DATASET CONTENT
= = = = =

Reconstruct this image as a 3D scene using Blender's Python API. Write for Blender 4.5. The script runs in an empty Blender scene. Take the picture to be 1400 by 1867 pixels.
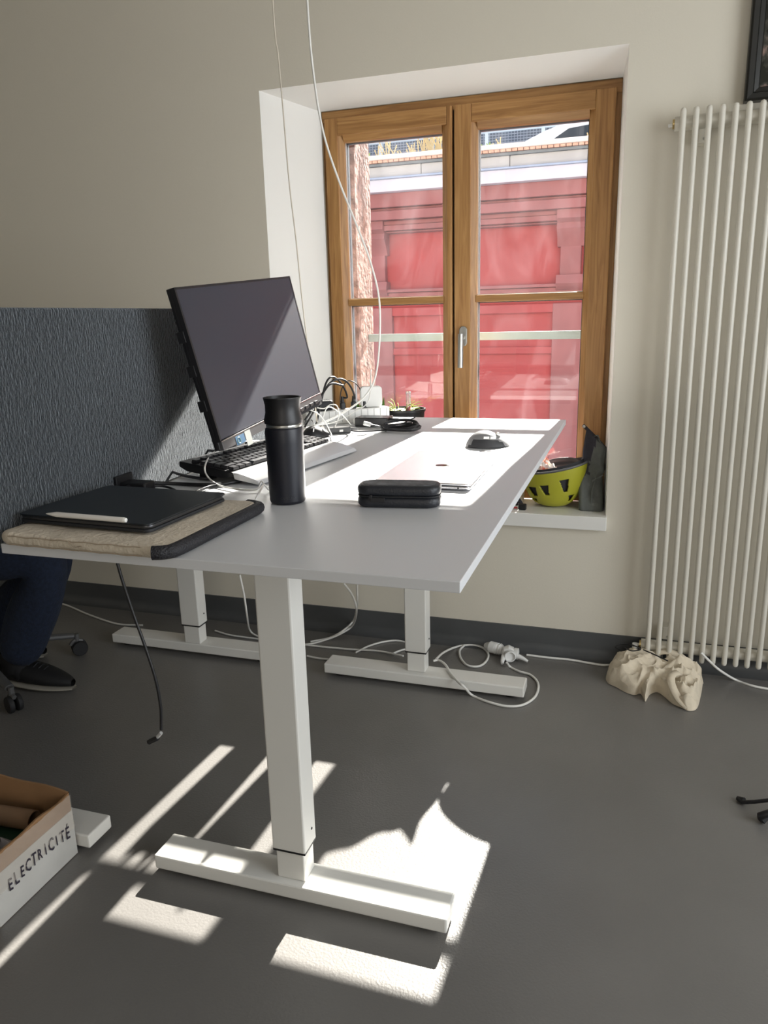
import bpy, bmesh, math, random
from mathutils import Vector, Matrix, Euler, noise
random.seed(7)
SC = bpy.context.scene; COL = SC.collection
PI = math.pi
# ------------------------------------------------------------------ camera
YAW, PITCH, ROLL, FPX, CAMH = -.3187, -.2520, -.0255, 1381.4, 1.257
def cam_axes():
    cy, sy, cp, sp = math.cos(YAW), math.sin(YAW), math.cos(PITCH), math.sin(PITCH)
    f = Vector((sy*cp, cy*cp, sp)); r = Vector((cy, -sy, 0)); u = r.cross(f)
    cr, sr = math.cos(ROLL), math.sin(ROLL)
    return cr*r+sr*u, -sr*r+cr*u, f
CR, CU, CF = cam_axes()
cd = bpy.data.cameras.new('camera'); co = bpy.data.objects.new('camera', cd); COL.objects.link(co)
cd.sensor_fit = 'VERTICAL'; cd.sensor_height = 36; cd.lens = FPX/1867*36; cd.clip_start = .05; cd.clip_end = 200
M = Matrix((CR, CU, -CF)).transposed().to_4x4(); M.translation = (0, 0, CAMH); co.matrix_world = M
SC.camera = co
# ------------------------------------------------------------------ light
SC.view_settings.view_transform = 'Standard'; SC.view_settings.look = 'None'
SC.view_settings.gamma = 1; SC.view_settings.use_curve_mapping = False
SC.view_settings.exposure = .60
w = bpy.data.worlds.new('sky'); SC.world = w; w.use_nodes = True
nt = w.node_tree; bg = nt.nodes['Background']
tc = nt.nodes.new('ShaderNodeTexCoord'); sx = nt.nodes.new('ShaderNodeSeparateXYZ'); cr = nt.nodes.new('ShaderNodeValToRGB')
nt.links.new(tc.outputs['Generated'], sx.inputs[0]); nt.links.new(sx.outputs['Z'], cr.inputs[0]); nt.links.new(cr.outputs[0], bg.inputs[0])
cr.color_ramp.elements[0].color = (.92, .95, 1, 1); cr.color_ramp.elements[1].color = (.42, .62, 1, 1)
bg.inputs[1].default_value = .95
def sun():
    l = bpy.data.lights.new('sun', 'SUN'); o = bpy.data.objects.new('sun', l); COL.objects.link(o)
    d = Vector((-.048, -1, -.612)); o.rotation_euler = d.to_track_quat('-Z', 'Y').to_euler()
    l.energy = 24; l.angle = math.radians(.6); l.color = (1, .95, .88)
sun()
def area(name, loc, rot, sx_, sy_, e, col):
    l = bpy.data.lights.new(name, 'AREA'); o = bpy.data.objects.new(name, l); COL.objects.link(o)
    l.shape = 'RECTANGLE'; l.size = sx_; l.size_y = sy_; l.energy = e; l.color = col
    o.location = loc; o.rotation_euler = rot
# added fill lamps without real windows, behind and right of the camera
area('fill_rear', (0.9, -2.95, 1.5), (PI/2, 0, 0), 2.0, 1.5, 16, (1, .94, .85))
area('fill_right', (2.35, .7, 1.45), (0, PI/2, 0), 1.5, 2.2, 50, (.90, .95, 1))

# ------------------------------------------------------------------ helpers
def at(px, py, z=None, y=None, x=None):
    """the point of a horizontal (z), wall-parallel (y) or side (x) plane seen at a pixel of the photograph"""
    d = CF*FPX + CR*(px-700) - CU*(py-933.5)
    if z is not None: t = (z-CAMH)/d.z
    elif y is not None: t = y/d.y
    else: t = x/d.x
    return Vector((0, 0, CAMH)) + d*t
def mat(name, col, rough=.5, metal=0, var=0, scale=8, bump=0, bscale=60, spec=.5, stretch=None, sheen=0, coat=0):
    m = bpy.data.materials.new(name); m.use_nodes = True; n = m.node_tree.nodes; L = m.node_tree.links
    b = n['Principled BSDF']; b.inputs['Base Color'].default_value = (*col, 1)
    b.inputs['Roughness'].default_value = rough; b.inputs['Metallic'].default_value = metal
    b.inputs['Specular IOR Level'].default_value = spec
    if sheen: b.inputs['Sheen Weight'].default_value = sheen
    if coat: b.inputs['Coat Weight'].default_value = coat
    t = n.new('ShaderNodeTexCoord'); mp = n.new('ShaderNodeMapping'); L.new(t.outputs['Object'], mp.inputs[0])
    if stretch: mp.inputs['Scale'].default_value = stretch
    if var:
        no = n.new('ShaderNodeTexNoise'); no.inputs['Scale'].default_value = scale; no.inputs['Detail'].default_value = 6
        L.new(mp.outputs[0], no.inputs['Vector'])
        r = n.new('ShaderNodeValToRGB'); L.new(no.outputs['Fac'], r.inputs[0]); L.new(r.outputs[0], b.inputs['Base Color'])
        r.color_ramp.elements[0].position = .3; r.color_ramp.elements[1].position = .7
        r.color_ramp.elements[0].color = (*[c*(1-var) for c in col], 1); r.color_ramp.elements[1].color = (*[min(1, c*(1+var)) for c in col], 1)
    if bump:
        no = n.new('ShaderNodeTexNoise'); no.inputs['Scale'].default_value = bscale; no.inputs['Detail'].default_value = 4
        L.new(mp.outputs[0], no.inputs['Vector'])
        bu = n.new('ShaderNodeBump'); bu.inputs['Strength'].default_value = bump; bu.inputs['Distance'].default_value = .01
        L.new(no.outputs['Fac'], bu.inputs['Height']); L.new(bu.outputs[0], b.inputs['Normal'])
    return m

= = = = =

STATED PROBLEM
Leave out the pictures and give the listing above again exactly.

THE OUTPUT
Reconstruct this image as a 3D scene using Blender's Python API. Write for Blender 4.5. The script runs in an empty Blender scene. Take the picture to be 1400 by 1867 pixels.
import bpy, bmesh, math, random
from mathutils import Vector, Matrix, Euler, noise
random.seed(7)
SC = bpy.context.scene; COL = SC.collection
PI = math.pi
# ------------------------------------------------------------------ camera
YAW, PITCH, ROLL, FPX, CAMH = -.3187, -.2520, -.0255, 1381.4, 1.257
def cam_axes():
    cy, sy, cp, sp = math.cos(YAW), math.sin(YAW), math.cos(PITCH), math.sin(PITCH)
    f = Vector((sy*cp, cy*cp, sp)); r = Vector((cy, -sy, 0)); u = r.cross(f)
    cr, sr = math.cos(ROLL), math.sin(ROLL)
    return cr*r+sr*u, -sr*r+cr*u, f
CR, CU, CF = cam_axes()
cd = bpy.data.cameras.new('camera'); co = bpy.data.objects.new('camera', cd); COL.objects.link(co)
cd.sensor_fit = 'VERTICAL'; cd.sensor_height = 36; cd.lens = FPX/1867*36; cd.clip_start = .05; cd.clip_end = 200
M = Matrix((CR, CU, -CF)).transposed().to_4x4(); M.translation = (0, 0, CAMH); co.matrix_world = M
SC.camera = co
# ------------------------------------------------------------------ light
SC.view_settings.view_transform = 'Standard'; SC.view_settings.look = 'None'
SC.view_settings.gamma = 1; SC.view_settings.use_curve_mapping = False
SC.view_settings.exposure = .60
w = bpy.data.worlds.new('sky'); SC.world = w; w.use_nodes = True
nt = w.node_tree; bg = nt.nodes['Background']
tc = nt.nodes.new('ShaderNodeTexCoord'); sx = nt.nodes.new('ShaderNodeSeparateXYZ'); cr = nt.nodes.new('ShaderNodeValToRGB')
nt.links.new(tc.outputs['Generated'], sx.inputs[0]); nt.links.new(sx.outputs['Z'], cr.inputs[0]); nt.links.new(cr.outputs[0], bg.inputs[0])
cr.color_ramp.elements[0].color = (.92, .95, 1, 1); cr.color_ramp.elements[1].color = (.42, .62, 1, 1)
bg.inputs[1].default_value = .95
def sun():
    l = bpy.data.lights.new('sun', 'SUN'); o = bpy.data.objects.new('sun', l); COL.objects.link(o)
    d = Vector((-.048, -1, -.612)); o.rotation_euler = d.to_track_quat('-Z', 'Y').to_euler()
    l.energy = 24; l.angle = math.radians(.6); l.color = (1, .95, .88)
sun()
def area(name, loc, rot, sx_, sy_, e, col):
    l = bpy.data.lights.new(name, 'AREA'); o = bpy.data.objects.new(name, l); COL.objects.link(o)
    l.shape = 'RECTANGLE'; l.size = sx_; l.size_y = sy_; l.energy = e; l.color = col
    o.location = loc; o.rotation_euler = rot
# added fill lamps without real windows, behind and right of the camera
area('fill_rear', (0.9, -2.95, 1.5), (PI/2, 0, 0), 2.0, 1.5, 16, (1, .94, .85))
area('fill_right', (2.35, .7, 1.45), (0, PI/2, 0), 1.5, 2.2, 50, (.90, .95, 1))

# ------------------------------------------------------------------ helpers
def at(px, py, z=None, y=None, x=None):
    """the point of a horizontal (z), wall-parallel (y) or side (x) plane seen at a pixel of the photograph"""
    d = CF*FPX + CR*(px-700) - CU*(py-933.5)
    if z is not None: t = (z-CAMH)/d.z
    elif y is not None: t = y/d.y
    else: t = x/d.x
    return Vector((0, 0, CAMH)) + d*t
def mat(name, col, rough=.5, metal=0, var=0, scale=8, bump=0, bscale=60, spec=.5, stretch=None, sheen=0, coat=0):
    m = bpy.data.materials.new(name); m.use_nodes = True; n = m.node_tree.nodes; L = m.node_tree.links
    b = n['Principled BSDF']; b.inputs['Base Color'].default_value = (*col, 1)
    b.inputs['Roughness'].default_value = rough; b.inputs['Metallic'].default_value = metal
    b.inputs['Specular IOR Level'].default_value = spec
    if sheen: b.inputs['Sheen Weight'].default_value = sheen
    if coat: b.inputs['Coat Weight'].default_value = coat
    t = n.new('ShaderNodeTexCoord'); mp = n.new('ShaderNodeMapping'); L.new(t.outputs['Object'], mp.inputs[0])
    if stretch: mp.inputs['Scale'].default_value = stretch
    if var:
        no = n.new('ShaderNodeTexNoise'); no.inputs['Scale'].default_value = scale; no.inputs['Detail'].default_value = 6
        L.new(mp.outputs[0], no.inputs['Vector'])
        r = n.new('ShaderNodeValToRGB'); L.new(no.outputs['Fac'], r.inputs[0]); L.new(r.outputs[0], b.inputs['Base Color'])
        r.color_ramp.elements[0].position = .3; r.color_ramp.elements[1].position = .7
        r.color_ramp.elements[0].color = (*[c*(1-var) for c in col], 1); r.color_ramp.elements[1].color = (*[min(1, c*(1+var)) for c in col], 1)
    if bump:
        no = n.new('ShaderNodeTexNoise'); no.inputs['Scale'].default_value = bscale; no.inputs['Detail'].default_value = 4
        L.new(mp.outputs[0], no.inputs['Vector'])
        bu = n.new('ShaderNodeBump'); bu.inputs['Strength'].default_value = bump; bu.inputs['Distance'].default_value = .01
        L.new(no.outputs['Fac'], bu.inputs['Height']); L.new(bu.outputs[0], b.inputs['Normal'])
    return m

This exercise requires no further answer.